[REQUIRED WORK] Transcribe every entry below word for word, but skip the pictures.

====

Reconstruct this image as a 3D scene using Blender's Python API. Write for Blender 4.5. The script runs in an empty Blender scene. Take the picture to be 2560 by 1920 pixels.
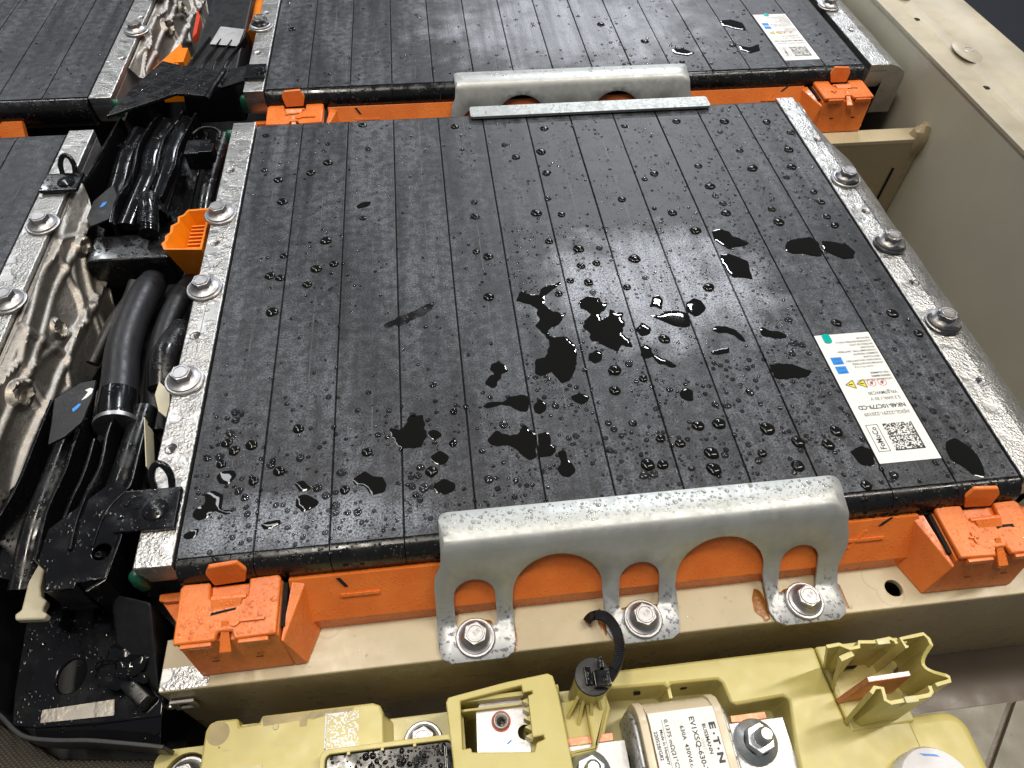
import bpy, bmesh, math, random
from mathutils import Vector, Matrix, noise, geometry
sc = bpy.context.scene
COL = sc.collection
S = 0.001                                   # everything below is written in millimetres
rnd = random.Random(7)
# ------------------------------------------------------------------ camera
cam = bpy.data.cameras.new("camera"); camo = bpy.data.objects.new("camera", cam); COL.objects.link(camo)
cam.sensor_fit = 'HORIZONTAL'; cam.sensor_width = 36.0; cam.lens = 36.0*1753.14/2560
cam.clip_start = 0.01; cam.clip_end = 30
camo.matrix_world = Matrix(((0.9928349,0.0804165,-0.0883859,0.1133818),(-0.1178369,0.7816476,-0.6124879,-0.1306364),(0.0198325,0.6185145,0.7855231,0.2635109),(0,0,0,1)))
sc.camera = camo
# ------------------------------------------------------------------ world (dim workshop) and ceiling lamps
w = bpy.data.worlds.new("World"); sc.world = w; w.use_nodes = True
bg = w.node_tree.nodes['Background']; bg.inputs[0].default_value = (0.80, 0.89, 1.0, 1); bg.inputs[1].default_value = 0.13
def lamp(name, loc, size, power, color=(1, 0.97, 0.93), aim=(0.18, 0.15, 0)):
    l = bpy.data.lights.new(name, 'AREA'); l.shape = 'RECTANGLE'; l.size, l.size_y = size; l.energy = power; l.color = color
    o = bpy.data.objects.new(name, l); COL.objects.link(o); o.location = loc
    o.rotation_euler = (Vector(aim) - Vector(loc)).to_track_quat('-Z', 'Y').to_euler()
    return o
lamp("ceiling_lamp", (1.38, 4.3, 2.2), (1.6, 0.25), 60, (0.90, 0.93, 1.0))
lamp("ceiling_lamp", (1.10, 2.15, 2.1), (0.34, 0.07), 20, (0.92, 0.97, 1.0))
lamp("ceiling_lamp", (-1.00, 1.7, 2.1), (0.12, 2.2), 15, (0.95, 0.98, 1.0))
lamp("ceiling_lamp", (1.35, 0.35, 2.2), (0.12, 1.5), 32, (1.0, 0.92, 0.80))
lamp("ceiling_lamp", (-0.30, 0.10, 2.3), (1.3, 0.12), 32, (1.0, 0.91, 0.78))
vs = sc.view_settings; vs.view_transform = 'Standard'; vs.look = 'None'; vs.exposure = 0.0; vs.gamma = 1.0
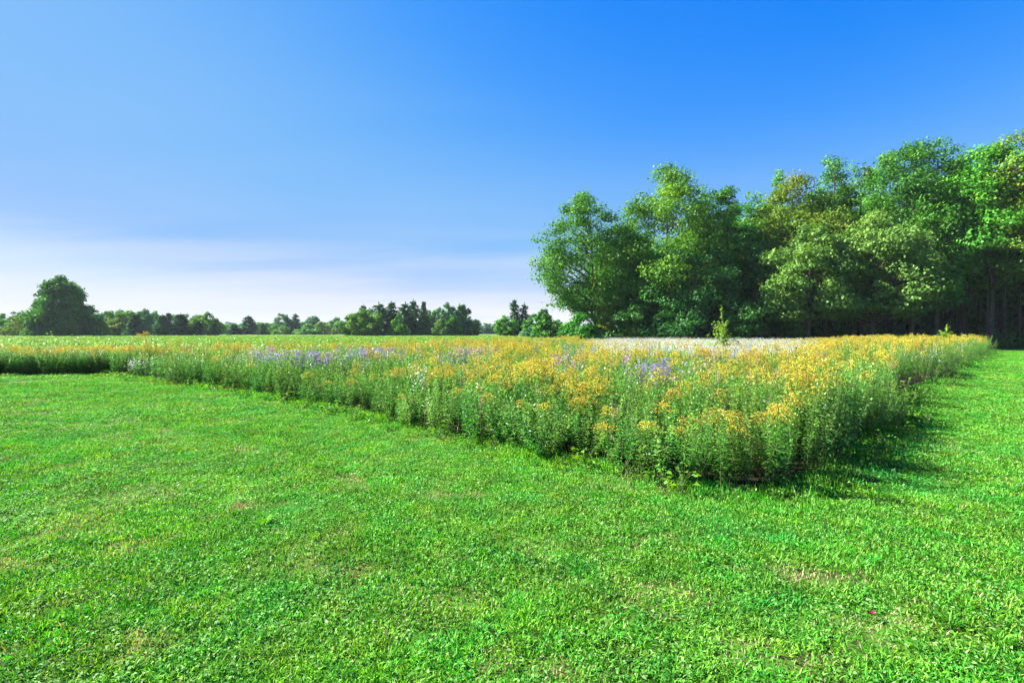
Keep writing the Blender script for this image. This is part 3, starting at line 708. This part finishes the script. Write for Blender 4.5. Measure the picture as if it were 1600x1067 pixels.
def kit_low(seed):
    r = np.random.default_rng(seed); g = Geo(); gs = Geo(); n = 26
    a = r.random(n) * 6.28; l = .05 + .10 * r.random(n); z = .05 + .16 * r.random(n)
    for i in range(n):
        e = np.array([math.cos(a[i]) * l[i], math.sin(a[i]) * l[i], z[i]])
        if i % 3 == 0: add_tube(gs, bez((0, 0, 0), e * [.3, .3, .8], e, 4), .002, 3, .5)
    base = np.stack([np.cos(a) * l, np.sin(a) * l, z], 1)
    add_leaves(g, base, np.stack([np.cos(a), np.sin(a), .3 + 0 * a], 1), r.normal(0, .35, (n, 3)) + [0, 0, 1], .07 * (.6 + .8 * r.random(n)), .042 * (.7 + .6 * r.random(n)), r.random(n), droop=.25)
    return gs.mesh('stem', M_stem, True), g.mesh('foliage', M_lowleaf), None

K_gold = [kit_goldenrod(200 + i) for i in range(6)]
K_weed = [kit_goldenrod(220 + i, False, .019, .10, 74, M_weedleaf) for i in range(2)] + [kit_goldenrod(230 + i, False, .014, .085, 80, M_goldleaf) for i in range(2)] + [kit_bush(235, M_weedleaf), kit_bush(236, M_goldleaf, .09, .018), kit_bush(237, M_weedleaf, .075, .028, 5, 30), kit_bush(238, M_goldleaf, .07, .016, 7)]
K_purp = [kit_aster(240 + i, M_purple, .18, 80, .037) for i in range(3)]
K_whit = [kit_aster(250 + i, M_white, .22, 90, .024, 60) for i in range(3)]
K_dry = [kit_dry(260 + i) for i in range(3)]
K_low = [kit_low(270 + i) for i in range(3)]
HEADNAME = {'dry_stalk': 'seed_head'}

def put(name, kit, label, cat, x, y, rz, s, group=None, tilt=(0, 0)):
    o = thing(name, label, cat, (x, y, float(ground_z(x, y)) + .01), rz, s, group)
    if tilt != (0, 0): o.rotation_euler = (Matrix.Rotation(tilt[1], 3, 'Y') @ Matrix.Rotation(tilt[0], 3, 'X') @ Matrix.Rotation(rz, 3, 'Z')).to_euler()
    for nm, me in zip(('stem', 'foliage', HEADNAME.get(name, 'flower_head')), kit):
        if me is None: continue
        c = link(nm, me, o)
        if nm != 'stem': c['kind'] = 'stuff'
    return o

# --- mass instancing for what nobody could count
def joined(name, kit):                                # one proto object made of a kit's meshes
    g_v, g_f, g_m, g_t, mats, n = [], [], [], [], [], 0
    for me in kit:
        if me is None: continue
        v = np.empty(len(me.vertices) * 3, np.float32); me.vertices.foreach_get('co', v)
        t = np.empty(len(me.vertices), np.float32); me.attributes['tint'].data.foreach_get('value', t)
        li = np.empty(len(me.loops), np.int32); me.loops.foreach_get('vertex_index', li)
        m = np.empty(len(me.polygons), np.int32); me.polygons.foreach_get('material_index', m)
        g_v.append(v.reshape(-1, 3)); g_f.append(li.reshape(-1, 4) + n); g_m.append(m + len(mats)); g_t.append(t)
        n += len(me.vertices); mats += list(me.materials)
    g = Geo(); g.v = g_v; g.f4 = g_f; g.m4 = g_m; g.t = g_t
    return bpy.data.objects.new(name, g.mesh(name, mats))

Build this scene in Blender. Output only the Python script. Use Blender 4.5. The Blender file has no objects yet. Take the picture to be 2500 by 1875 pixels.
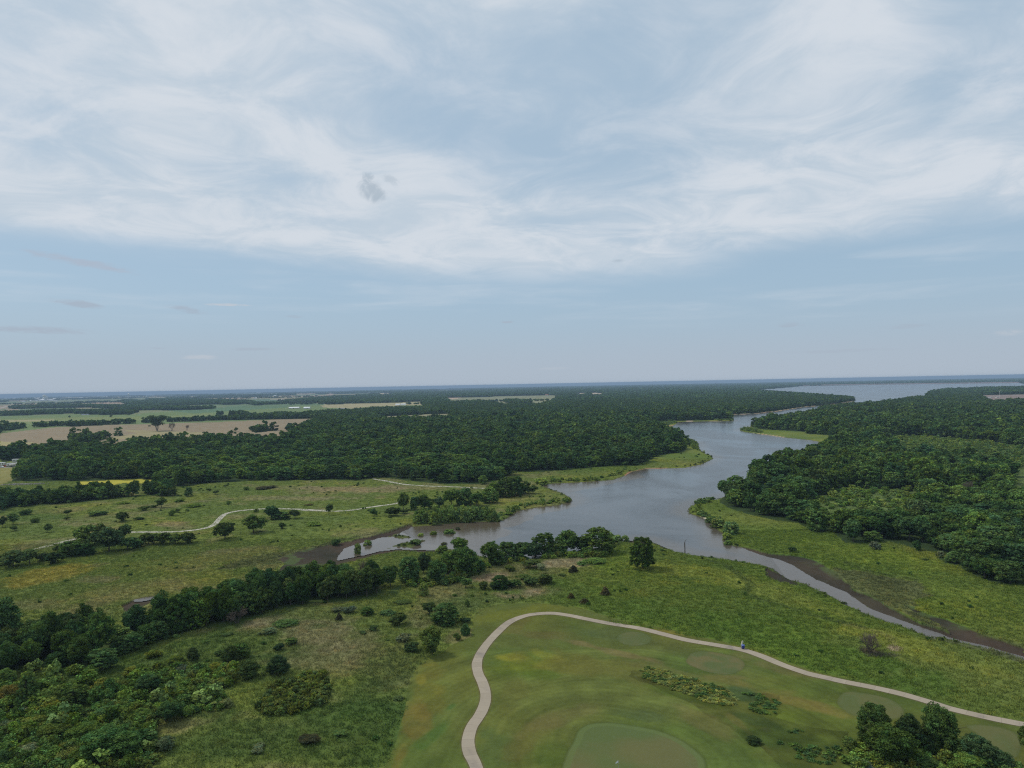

====

[WORKED ANSWER]
Reconstruct this image as a 3D scene using Blender's Python API. Write for Blender 4.5. The script runs in an empty Blender scene. Take the picture to be 2560 by 1920 pixels.
import bpy, bmesh, math, random
from mathutils import Vector, Matrix, noise, geometry
sc = bpy.context.scene
COL = sc.collection
S = 0.001                                   # everything below is written in millimetres
rnd = random.Random(7)
# ------------------------------------------------------------------ camera
cam = bpy.data.cameras.new("camera"); camo = bpy.data.objects.new("camera", cam); COL.objects.link(camo)
cam.sensor_fit = 'HORIZONTAL'; cam.sensor_width = 36.0; cam.lens = 36.0*1753.14/2560
cam.clip_start = 0.01; cam.clip_end = 30
camo.matrix_world = Matrix(((0.9928349,0.0804165,-0.0883859,0.1133818),(-0.1178369,0.7816476,-0.6124879,-0.1306364),(0.0198325,0.6185145,0.7855231,0.2635109),(0,0,0,1)))
sc.camera = camo
# ------------------------------------------------------------------ world (dim workshop) and ceiling lamps
w = bpy.data.worlds.new("World"); sc.world = w; w.use_nodes = True
bg = w.node_tree.nodes['Background']; bg.inputs[0].default_value = (0.80, 0.89, 1.0, 1); bg.inputs[1].default_value = 0.13
def lamp(name, loc, size, power, color=(1, 0.97, 0.93), aim=(0.18, 0.15, 0)):
    l = bpy.data.lights.new(name, 'AREA'); l.shape = 'RECTANGLE'; l.size, l.size_y = size; l.energy = power; l.color = color
    o = bpy.data.objects.new(name, l); COL.objects.link(o); o.location = loc
    o.rotation_euler = (Vector(aim) - Vector(loc)).to_track_quat('-Z', 'Y').to_euler()
    return o
lamp("ceiling_lamp", (1.38, 4.3, 2.2), (1.6, 0.25), 60, (0.90, 0.93, 1.0))
lamp("ceiling_lamp", (1.10, 2.15, 2.1), (0.34, 0.07), 20, (0.92, 0.97, 1.0))
lamp("ceiling_lamp", (-1.00, 1.7, 2.1), (0.12, 2.2), 15, (0.95, 0.98, 1.0))
lamp("ceiling_lamp", (1.35, 0.35, 2.2), (0.12, 1.5), 32, (1.0, 0.92, 0.80))
lamp("ceiling_lamp", (-0.30, 0.10, 2.3), (1.3, 0.12), 32, (1.0, 0.91, 0.78))
vs = sc.view_settings; vs.view_transform = 'Standard'; vs.look = 'None'; vs.exposure = 0.0; vs.gamma = 1.0
Keep writing the Blender script for this image. This is part 3, starting at line 708. This part finishes the script. Write for Blender 4.5. Measure the picture as if it were 1600x1067 pixels.
def kit_low(seed):
    r = np.random.default_rng(seed); g = Geo(); gs = Geo(); n = 26
    a = r.random(n) * 6.28; l = .05 + .10 * r.random(n); z = .05 + .16 * r.random(n)
    for i in range(n):
        e = np.array([math.cos(a[i]) * l[i], math.sin(a[i]) * l[i], z[i]])
        if i % 3 == 0: add_tube(gs, bez((0, 0, 0), e * [.3, .3, .8], e, 4), .002, 3, .5)
    base = np.stack([np.cos(a) * l, np.sin(a) * l, z], 1)
    add_leaves(g, base, np.stack([np.cos(a), np.sin(a), .3 + 0 * a], 1), r.normal(0, .35, (n, 3)) + [0, 0, 1], .07 * (.6 + .8 * r.random(n)), .042 * (.7 + .6 * r.random(n)), r.random(n), droop=.25)
    return gs.mesh('stem', M_stem, True), g.mesh('foliage', M_lowleaf), None

K_gold = [kit_goldenrod(200 + i) for i in range(6)]
K_weed = [kit_goldenrod(220 + i, False, .019, .10, 74, M_weedleaf) for i in range(2)] + [kit_goldenrod(230 + i, False, .014, .085, 80, M_goldleaf) for i in range(2)] + [kit_bush(235, M_weedleaf), kit_bush(236, M_goldleaf, .09, .018), kit_bush(237, M_weedleaf, .075, .028, 5, 30), kit_bush(238, M_goldleaf, .07, .016, 7)]
K_purp = [kit_aster(240 + i, M_purple, .18, 80, .037) for i in range(3)]
K_whit = [kit_aster(250 + i, M_white, .22, 90, .024, 60) for i in range(3)]
K_dry = [kit_dry(260 + i) for i in range(3)]
K_low = [kit_low(270 + i) for i in range(3)]
HEADNAME = {'dry_stalk': 'seed_head'}

def put(name, kit, label, cat, x, y, rz, s, group=None, tilt=(0, 0)):
    o = thing(name, label, cat, (x, y, float(ground_z(x, y)) + .01), rz, s, group)
    if tilt != (0, 0): o.rotation_euler = (Matrix.Rotation(tilt[1], 3, 'Y') @ Matrix.Rotation(tilt[0], 3, 'X') @ Matrix.Rotation(rz, 3, 'Z')).to_euler()
    for nm, me in zip(('stem', 'foliage', HEADNAME.get(name, 'flower_head')), kit):
        if me is None: continue
        c = link(nm, me, o)
        if nm != 'stem': c['kind'] = 'stuff'
    return o

# --- mass instancing for what nobody could count
def joined(name, kit):                                # one proto object made of a kit's meshes
    g_v, g_f, g_m, g_t, mats, n = [], [], [], [], [], 0
    for me in kit:
        if me is None: continue
        v = np.empty(len(me.vertices) * 3, np.float32); me.vertices.foreach_get('co', v)
        t = np.empty(len(me.vertices), np.float32); me.attributes['tint'].data.foreach_get('value', t)
        li = np.empty(len(me.loops), np.int32); me.loops.foreach_get('vertex_index', li)
        m = np.empty(len(me.polygons), np.int32); me.polygons.foreach_get('material_index', m)
        g_v.append(v.reshape(-1, 3)); g_f.append(li.reshape(-1, 4) + n); g_m.append(m + len(mats)); g_t.append(t)
        n += len(me.vertices); mats += list(me.materials)
    g = Geo(); g.v = g_v; g.f4 = g_f; g.m4 = g_m; g.t = g_t
    return bpy.data.objects.new(name, g.mesh(name, mats))

Build this scene in Blender. Output only the Python script. Use Blender 4.5. The Blender file has no objects yet. Take the picture to be 2500 by 1875 pixels.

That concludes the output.